Saw this today and was highlighted to this feed by a good friend and UG enthusiast. Very interesting and I suspect another Franken for the asking price of $40k +apparently….
Ho visto questo orologio qualche giorno fa. Sembra che questi quadranti siano nati originariamente su casse in oro, ma esteticamente il quadrante è perfetto per un cronografo in acciaio. In pochi anni ho visto 4/5 modelli così e tutti hanno lievi imperfezioni ma sono buoni
thanks for getting this info.
what would be interesting to know is the case serial and reference for all the other existing examples and see if there are any patterns
Digging around a little on these, since I love them so much. It's too bad there's no UG archives pic, but again, the absence of that does not prove anything.
The two archives pics we have are for gold references, those were already posted at the start of this thread
Interesting to note that both have (thin) stick hands and both examples have short subdial hands (they only go to the edge of the white inner circle on the subdial, not to the outer edge of the full subdial).

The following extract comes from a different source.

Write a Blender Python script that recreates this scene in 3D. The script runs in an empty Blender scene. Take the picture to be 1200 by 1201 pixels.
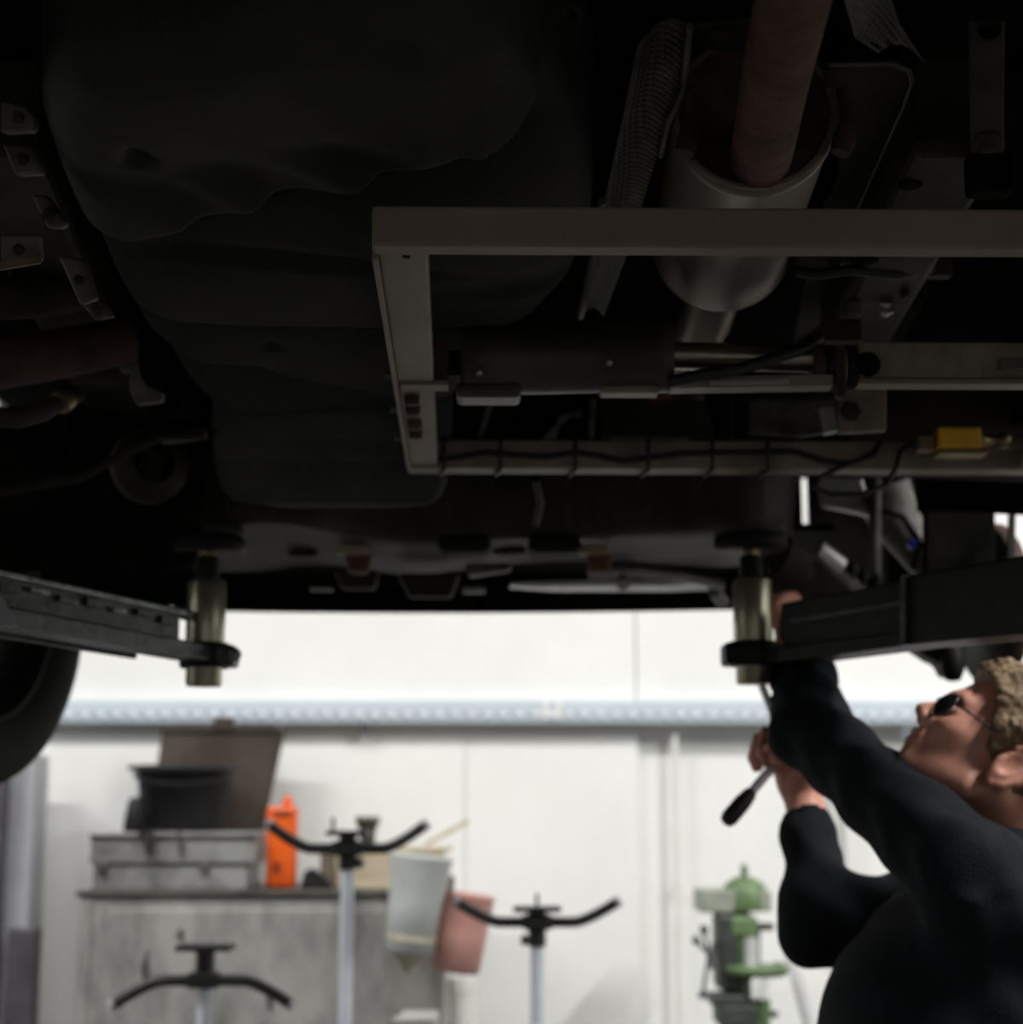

In terms of examples I've seen online, many of them have (thin) stick hands, some have thicker (stick/very slight sword) hands, and there are a mix of both long and short subdial hands.
I have no idea what any of that suggests. If everyone that owns an example is willing to share their reference and serial, it would be interesting to note if they are all ref 22410 ?? and if the serials are clustered or not ??
On a side note, there's some additional writing on the 22410 archives pic. I cannot read it well enough to try and translate. Anyone else? Also I wonder why it says USA ?
Lastly, there appears to be another spillman case reference 22499.
Are these both identical Spillman cases, and if so, it is normal to have two different reference numbers for the same case in the same model line?
It's amazing that every example that has surfaced is in such pristine condition, compared to the hundreds or thousands of similarly aged UGs whose dials show the serious effects of time/age. What are the odds of that?
From what I know in talking to previous owners /dealers from where these watches surfaced - these prototype dials were sent to top Universal Geneve dealers of the time to test the market and saleability. They didnt gain traction and hence were never put into a full production at this size. Now we find them extremely desirable. Amazing how time changes.